Sam1148 March 22, 2011
The standard ones work well for me.The burr grinders are bit more vicious making 'dust' out of somethings. If you want to go fancy, ceramic blades don't rust with high salt grinding.

I'm assuming you're speaking of a 'coffee' type electric grinder. Which can do things a 'mill' type grinder can not. (IE: Making flavored popcorn salt into dusty powder, grinding curry powders from whole spices).

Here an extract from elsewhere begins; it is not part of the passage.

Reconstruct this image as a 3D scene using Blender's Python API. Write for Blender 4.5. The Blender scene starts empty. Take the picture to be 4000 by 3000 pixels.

But here's some care suggestions if you use them for spices:
If you use one with a metal blade it will rust quickly if not cleaned quickly for salt.
Sometimes the plastic container will hang on to odors and flavor. Especially smoked peppers, cumin, turmeric..etc.
To clean that out. Grind up a couple of table spoons of rice with a tsp of baking soda.
It will make a past. Let that sit a few mins and wash as normal. The rice will pick up little bits you can't really clean. out well.

For a "Mill" if you're using that with salt table side. Look for ceramic blades.